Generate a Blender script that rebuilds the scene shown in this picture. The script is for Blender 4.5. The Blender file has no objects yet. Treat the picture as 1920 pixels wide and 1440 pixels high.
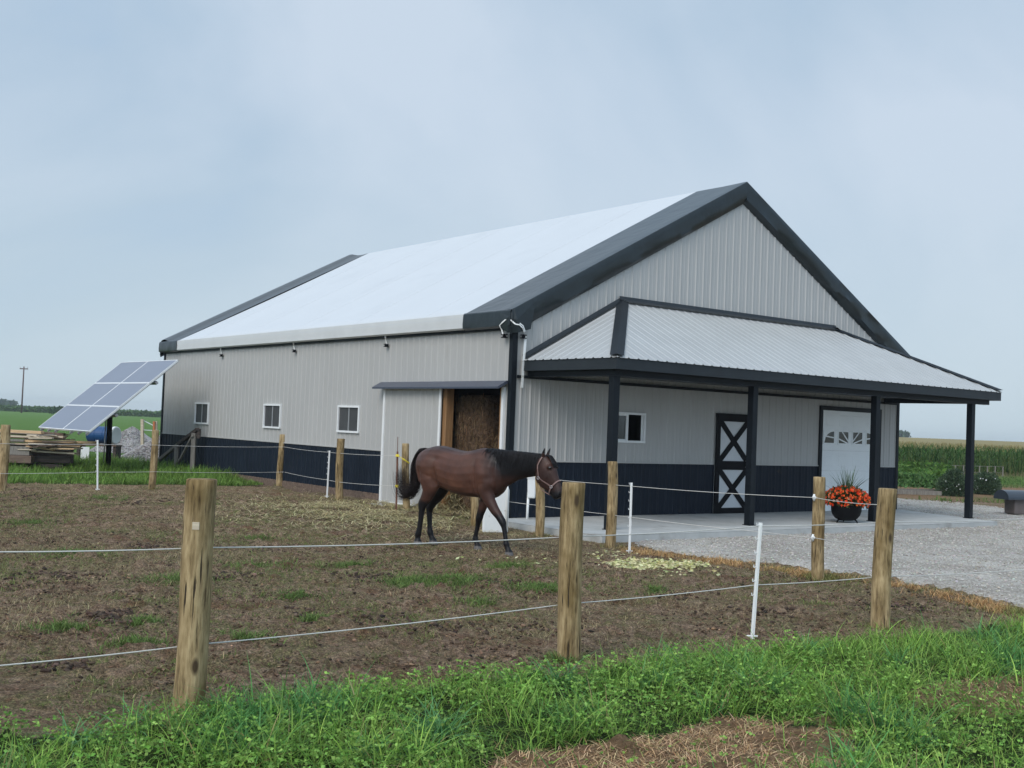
import bpy, math, random
import numpy as np
from mathutils import Vector, Matrix
random.seed(7); rng = np.random.default_rng(11)
S = bpy.context.scene; COL = S.collection
R = math.radians

# ------------------------------------------------------------------ camera
f = 2143.2; pitch = .0363; roll = .0396
Fv = Vector((0, math.cos(pitch), math.sin(pitch))); Rv = Vector((1, 0, 0)); Uv = Rv.cross(Fv)
c_, s_ = math.cos(roll), math.sin(roll)
Rv, Uv = c_*Rv + s_*Uv, -s_*Rv + c_*Uv
CAM = Vector((0, 0, 1.7109))
cd = bpy.data.cameras.new('camera'); co = bpy.data.objects.new('camera', cd); COL.objects.link(co)
co.matrix_world = Matrix(((Rv.x, Uv.x, -Fv.x, CAM.x), (Rv.y, Uv.y, -Fv.y, CAM.y), (Rv.z, Uv.z, -Fv.z, CAM.z), (0, 0, 0, 1)))
cd.sensor_width = 36; cd.lens = f/1920*36; cd.clip_end = 6000; cd.clip_start = .05
S.camera = co
G0 = -.12
def ray(x, y): return Fv + (x-960)/f*Rv - (y-720)/f*Uv
def at(x, y, z=G0):
    d = ray(x, y); return CAM + d*((z-CAM.z)/d.z)
def atD(x, y, D):
    d = ray(x, y); return CAM + d*(D/d.y)

# ------------------------------------------------------------------ helpers
def tag(o, label=None, cat=None, group=None, kind=None):
    for k, v in (('label', label), ('category', cat), ('group', group), ('kind', kind)):
        if v: o[k] = v
    return o
def empty(name, loc=(0, 0, 0), rz=0, **k):
    o = bpy.data.objects.new(name, None); COL.objects.link(o); o.location = loc; o.rotation_euler = (0, 0, rz)
    return tag(o, **k)
def mesh_np(name, V, quads, mat, parent=None, tris=None, smooth=False, cols=None, attrs=None):
    me = bpy.data.meshes.new(name)
    V = np.asarray(V, np.float32); nq = 0 if quads is None else len(quads); nt = 0 if tris is None else len(tris)
    loops = []
    if nq: loops.append(np.asarray(quads, np.int32).ravel())
    if nt: loops.append(np.asarray(tris, np.int32).ravel())
    lp = np.concatenate(loops)
    me.vertices.add(len(V)); me.vertices.foreach_set('co', V.ravel())
    me.loops.add(len(lp)); me.loops.foreach_set('vertex_index', lp)
    me.polygons.add(nq+nt)
    st = np.concatenate([np.arange(nq)*4, nq*4+np.arange(nt)*3]).astype(np.int32)
    me.polygons.foreach_set('loop_start', st)
    me.polygons.foreach_set('use_smooth', np.full(nq+nt, smooth))
    if cols is not None:
        a = me.color_attributes.new('Col', 'FLOAT_COLOR', 'POINT')
        a.data.foreach_set('color', np.concatenate([cols, np.ones((len(cols), 1))], 1).astype(np.float32).ravel())
    for n, d in (attrs or {}).items():
        a = me.attributes.new(n, 'FLOAT', 'POINT'); a.data.foreach_set('value', np.asarray(d, np.float32))
    me.update(calc_edges=True); me.validate()
    me.materials.append(mat)
    o = bpy.data.objects.new(name, me); COL.objects.link(o); o.parent = parent
    return o
class MB:
    def __init__(s): s.v = []; s.f = []
    def add(s, V, F):
        n = len(s.v); s.v += [tuple(p) for p in V]; s.f += [tuple(i+n for i in q) for q in F]; return s
    def box(s, x0, x1, y0, y1, z0, z1, M=None):
        V = [Vector((x, y, z)) for x in (x0, x1) for y in (y0, y1) for z in (z0, z1)]
        if M is not None: V = [M @ p for p in V]
        return s.add(V, [(0, 1, 3, 2), (4, 6, 7, 5), (0, 4, 5, 1), (2, 3, 7, 6), (0, 2, 6, 4), (1, 5, 7, 3)])
    def loft(s, rings, cap=True, closed=True):
        n = len(rings[0]); V = [p for r in rings for p in r]; F = []
        for i in range(len(rings)-1):
            for j in range(n if closed else n-1):
                k = (j+1) % n; F.append((i*n+j, i*n+k, (i+1)*n+k, (i+1)*n+j))
        if cap and closed: F.append(tuple(range(n-1, -1, -1))); F.append(tuple((len(rings)-1)*n+j for j in range(n)))
        return s.add(V, F)
    def tube(s, pts, r, n=8, cap=True):
        pts = [Vector(p) for p in pts]; rr = r if isinstance(r, (list, tuple)) else [r]*len(pts); rings = []
        up = Vector((0, 0, 1)); prev = None
        for i, p in enumerate(pts):
            d = (pts[min(i+1, len(pts)-1)]-pts[max(i-1, 0)]).normalized()
            a = prev if prev is not None else (up if abs(d.dot(up)) < .9 else Vector((1, 0, 0)))
            a = (a-d*a.dot(d)).normalized(); prev = a; b = d.cross(a)
            rings.append([p+(a*math.cos(t)+b*math.sin(t))*rr[i] for t in [2*math.pi*k/n for k in range(n)]])
        return s.loft(rings, cap)
    def bar(s, p, q, w, h, up=(0, 0, 1)):
        p, q = Vector(p), Vector(q); d = (q-p).normalized(); a = Vector(up)
        if abs(a.dot(d)) > .98: a = Vector((1, 0, 0))
        sd = d.cross(a).normalized(); a = sd.cross(d)
        V = [e+sd*(i*w/2)+a*(j*h/2) for e in (p, q) for i, j in ((-1, -1), (1, -1), (1, 1), (-1, 1))]
        return s.add(V, [(3, 2, 1, 0), (4, 5, 6, 7), (0, 1, 5, 4), (1, 2, 6, 5), (2, 3, 7, 6), (3, 0, 4, 7)])
    def build(s, name, mat, parent=None, smooth=False, bevel=0, recalc=True):
        me = bpy.data.meshes.new(name); me.from_pydata(s.v, [], s.f); me.update()
        import bmesh
        bm = bmesh.new(); bm.from_mesh(me)
        if bevel:
            ed = [e for e in bm.edges if len(e.link_faces) == 2 and e.calc_face_angle(0) > .6]
            bmesh.ops.bevel(bm, geom=ed, offset=bevel, segments=2, affect='EDGES', profile=.6)
        if recalc: bmesh.ops.recalc_face_normals(bm, faces=bm.faces)
        bm.to_mesh(me); bm.free()
        if smooth:
            me.polygons.foreach_set('use_smooth', [True]*len(me.polygons))
        me.materials.append(mat)
        o = bpy.data.objects.new(name, me); COL.objects.link(o); o.parent = parent
        return o
# value noise in numpy
def vnoise(x, y, seed=0):
    xi = np.floor(x).astype(np.int64); yi = np.floor(y).astype(np.int64); fx = x-xi; fy = y-yi
    fx = fx*fx*(3-2*fx); fy = fy*fy*(3-2*fy)
    def hsh(a, b):
        h = (a*374761393+b*668265263+seed*1442695041) & 0x7fffffff
        h = ((h ^ (h >> 13))*1274126177) & 0x7fffffff
        return ((h ^ (h >> 16)) & 0xffff)/65535.
    return (hsh(xi, yi)*(1-fx)+hsh(xi+1, yi)*fx)*(1-fy)+(hsh(xi, yi+1)*(1-fx)+hsh(xi+1, yi+1)*fx)*fy
def fbm(x, y, s=0, o=4):
    t = 0; a = .5
    for i in range(o): t = t+a*vnoise(x*2**i+i*17.3, y*2**i-i*9.1, s+i); a *= .5
    return t/(1-.5**o)
def ss(t): t = np.clip(t, 0, 1); return t*t*(3-2*t)
def inpoly(x, y, P):
    r = np.zeros(x.shape, bool); n = len(P)
    for i in range(n):
        x0, y0 = P[i]; x1, y1 = P[(i+1) % n]
        if y0 == y1: continue
        c = ((y0 > y) != (y1 > y)) & (x < (x1-x0)*(y-y0)/(y1-y0)+x0); r ^= c
    return r

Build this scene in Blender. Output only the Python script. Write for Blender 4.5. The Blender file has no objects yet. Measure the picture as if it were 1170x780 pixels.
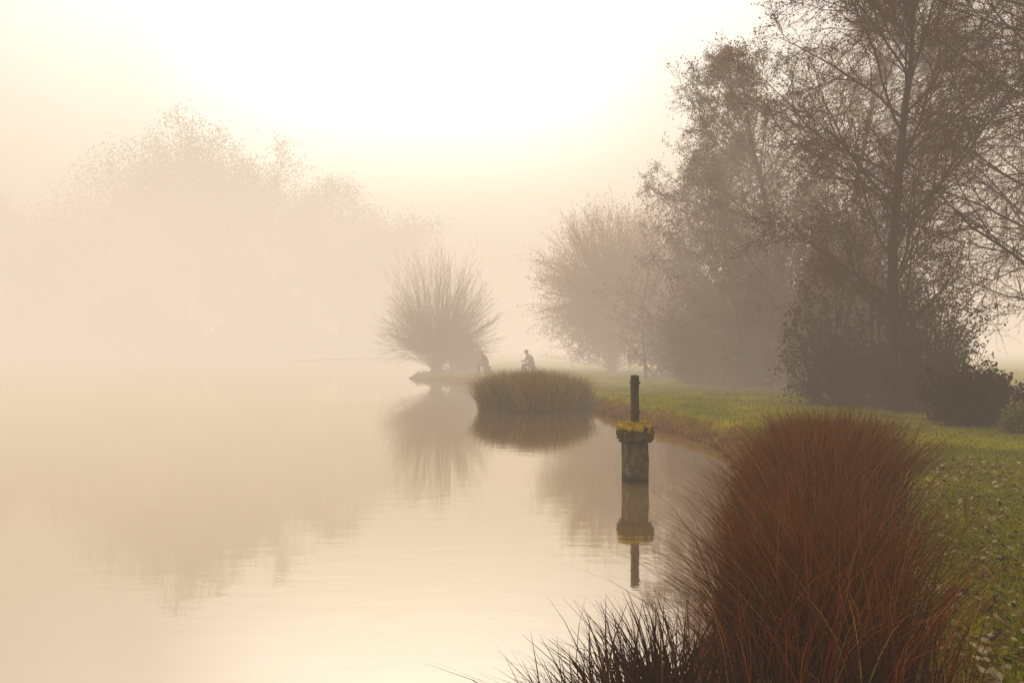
import bpy, math, random
import numpy as np
from mathutils import Vector, Matrix
rng=np.random.default_rng(7); random.seed(7)
scene=bpy.context.scene
scene.view_settings.view_transform='Standard'
scene.view_settings.look='None'
scene.view_settings.exposure=0
COL=scene.collection

# ------------------------------------------------------------ helpers
def link(o,parent=None):
    COL.objects.link(o)
    if parent is not None: o.parent=parent
    return o
def info(o,label=None,category=None,kind=None,group=None):
    if label:o["label"]=label
    if category:o["category"]=category
    if kind:o["kind"]=kind
    if group:o["group"]=group
    return o
def build_mesh(name,verts,facesets,mats=(),matidx=None,tint=None,smooth=False):
    me=bpy.data.meshes.new(name)
    verts=np.asarray(verts,dtype=np.float32)
    me.vertices.add(len(verts)); me.vertices.foreach_set("co",verts.ravel())
    fs=[np.asarray(f,dtype=np.int32) for f in facesets if len(f)]
    loops=np.concatenate([f.ravel() for f in fs])
    tot=np.concatenate([np.full(len(f),f.shape[1],dtype=np.int32) for f in fs])
    start=np.concatenate([[0],np.cumsum(tot)[:-1]]).astype(np.int32)
    me.loops.add(len(loops)); me.loops.foreach_set("vertex_index",loops)
    me.polygons.add(len(tot)); me.polygons.foreach_set("loop_start",start)
    me.polygons.foreach_set("loop_total",tot)
    for m in mats: me.materials.append(m)
    if matidx is not None:
        me.polygons.foreach_set("material_index",np.asarray(matidx,dtype=np.int32))
    if smooth: me.polygons.foreach_set("use_smooth",np.ones(len(tot),dtype=bool))
    me.update(calc_edges=True)
    if tint is not None:
        a=me.color_attributes.new("tint",'FLOAT_COLOR','POINT')
        c=np.ones((len(verts),4),dtype=np.float32); c[:,:3]=tint
        a.data.foreach_set("color",c.ravel())
    me.validate()
    return me
def norm(v): return v/np.maximum(np.linalg.norm(v,axis=-1,keepdims=True),1e-9)
def perp(v):
    r=rng.normal(size=v.shape); r-= (r*v).sum(-1,keepdims=True)*v
    return norm(r)
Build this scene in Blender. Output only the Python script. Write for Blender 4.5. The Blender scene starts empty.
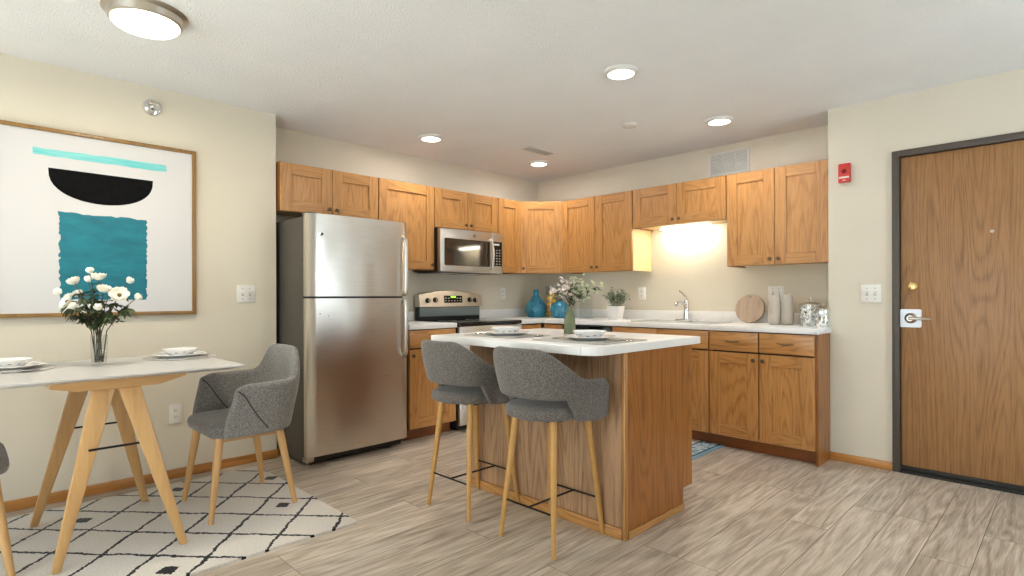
import bpy, bmesh, math, random
from mathutils import Vector, Matrix
R = math.radians
PI = math.pi
S = bpy.context.scene
COL = S.collection
random.seed(7)

# ------------------------------------------------------------------ camera
cam_d = bpy.data.cameras.new('camera')
cam = bpy.data.objects.new('camera', cam_d)
COL.objects.link(cam)
cam_d.sensor_width = 36.0
cam_d.lens = 559.6 / 1024 * 36
cam_d.shift_y = 8.55 / 1024
cam_d.clip_start = 0.05
CAM = Vector((4.2653, -4.6559, 1.1322))
cam.matrix_world = Matrix.Translation(CAM) @ Matrix.Rotation(0.789, 4, 'Z') @ Matrix.Rotation(PI / 2, 4, 'X') @ Matrix.Rotation(-0.0026, 4, 'Z')
S.camera = cam

# ------------------------------------------------------------------ world, daylight, exposure
w = bpy.data.worlds.new('world')
S.world = w
w.use_nodes = True
w.node_tree.nodes['Background'].inputs[0].default_value = (0.75, 0.87, 1.0, 1)
w.node_tree.nodes['Background'].inputs[1].default_value = 1.2
S.view_settings.view_transform = 'Standard'
S.view_settings.look = 'None'
S.view_settings.gamma = 1
S.view_settings.use_curve_mapping = False
S.view_settings.exposure = 0.30


def area(name, loc, rot, size, power, col, sy=None, shape='DISK', spread=PI):
    l = bpy.data.lights.new(name, 'AREA')
    l.shape = shape
    l.size = size
    if sy:
        l.size_y = sy
    l.energy = power
    l.color = col
    l.spread = spread
    o = bpy.data.objects.new(name, l)
    o.location = loc
    o.rotation_euler = rot
    COL.objects.link(o)
    return o


H = 2.42
area('daylight', (2.9, -7.75, 1.45), (PI / 2, 0, 0), 3.3, 70, (0.74, 0.90, 1.0), 1.9, 'RECTANGLE')
WARM = (1.0, 0.97, 0.93)
REC = [(2.436, -1.957), (0.607, -1.94), (2.434, -0.70), (0.633, -0.68)]
for i, (x, y) in enumerate(REC):
    area('downlight_lamp', (x, y, H - 0.030), (0, 0, 0), 0.15, 5.2, WARM)
area('flush_lamp', (1.300, -4.045, H - 0.088), (0, 0, 0), 0.24, 11, (1.0, 0.89, 0.70))
area('added_side_light', (6.12, -1.32, 1.25), (0, PI / 2, 0), 1.8, 40, (0.76, 0.91, 1.0), 0.55, 'RECTANGLE')  # added lamp outside the unseen side window, for side light and refrigerator streak
sun_d = bpy.data.lights.new('sun', 'SUN')
sun_d.energy = 40
sun_d.angle = R(1.5)
sun_d.color = (0.78, 0.92, 1.0)
sun = bpy.data.objects.new('sun', sun_d)
sun.rotation_euler = (R(48), 0, R(-6))
COL.objects.link(sun)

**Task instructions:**
Go from the first line of the listing to the line holding "d = ray(x, y); return CAM + d*(D/d.y)" and, please, transcribe those lines exactly, both included, with no pictures.

**Problem solution:**
Generate a Blender script that rebuilds the scene shown in this picture. The script is for Blender 4.5. The Blender file has no objects yet. Treat the picture as 1920 pixels wide and 1440 pixels high.
import bpy, math, random
import numpy as np
from mathutils import Vector, Matrix
random.seed(7); rng = np.random.default_rng(11)
S = bpy.context.scene; COL = S.collection
R = math.radians

# ------------------------------------------------------------------ camera
f = 2143.2; pitch = .0363; roll = .0396
Fv = Vector((0, math.cos(pitch), math.sin(pitch))); Rv = Vector((1, 0, 0)); Uv = Rv.cross(Fv)
c_, s_ = math.cos(roll), math.sin(roll)
Rv, Uv = c_*Rv + s_*Uv, -s_*Rv + c_*Uv
CAM = Vector((0, 0, 1.7109))
cd = bpy.data.cameras.new('camera'); co = bpy.data.objects.new('camera', cd); COL.objects.link(co)
co.matrix_world = Matrix(((Rv.x, Uv.x, -Fv.x, CAM.x), (Rv.y, Uv.y, -Fv.y, CAM.y), (Rv.z, Uv.z, -Fv.z, CAM.z), (0, 0, 0, 1)))
cd.sensor_width = 36; cd.lens = f/1920*36; cd.clip_end = 6000; cd.clip_start = .05
S.camera = co
G0 = -.12
def ray(x, y): return Fv + (x-960)/f*Rv - (y-720)/f*Uv
def at(x, y, z=G0):
    d = ray(x, y); return CAM + d*((z-CAM.z)/d.z)
def atD(x, y, D):
    d = ray(x, y); return CAM + d*(D/d.y)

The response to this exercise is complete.